Prometheus Scale
The Prometheus scale comes from Alexander Scriabin's 1910 orchestral work "Prometheus: The Poem of Fire," where it serves as the harmonic foundation. Scriabin was obsessed with developing a new harmonic language independent of traditional major/minor tonality, and the Prometheus scale (also called the "mystic chord" when voiced as a stack of intervals) was central to his mature style. It has a floating, ambiguous quality that anticipates both impressionism and jazz harmony.
Construction
C Prometheus scale: C D E F# A B♭ C Formula: 1 2 3 #4 6 ♭7 Step pattern: W - W - W - m3 - H - A2 Six notes (hexatonic).
The scale omits the 5th — unusual for a Western scale and part of what gives it its floating quality. The #4 (tritone) and ♭7 create the dominant/Lydian flavour; the natural 6th and absence of a 5th create the ambiguity.
The Mystic Chord
Scriabin's "mystic chord" stacks the Prometheus scale notes in fourths rather than thirds:
C — F# — B♭ — E — A — D (stacked in fourths from the tritone up) This is C, F#/G♭, B♭, E, A, D — the same six notes as C Prometheus. Voiced on piano this creates a dense, shimmering cluster of superimposed fourths.

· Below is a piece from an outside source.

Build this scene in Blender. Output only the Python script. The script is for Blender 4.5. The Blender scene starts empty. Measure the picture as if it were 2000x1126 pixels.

The mystic chord is the harmonic signature of Scriabin's late works. It hovers between being a dominant seventh chord with extensions (it contains the tritone F# and the ♭7) and something else entirely — the absence of a perfect fifth means it doesn't resolve normally.
Relation to Other Scales
C Lydian dominant: C D E F# G A B♭ (7 notes) C Prometheus: C D E F# A B♭ (6 notes — omits the 5th) The Prometheus scale is the Lydian dominant without the 5th.
This connection to Lydian dominant means the Prometheus scale has application over the same chords — unresolved dominant seventh chords, tritone substitutions, floating modal harmonies. Some jazz musicians have drawn on it for its impressionistic quality, particularly in atmospheric ballad playing.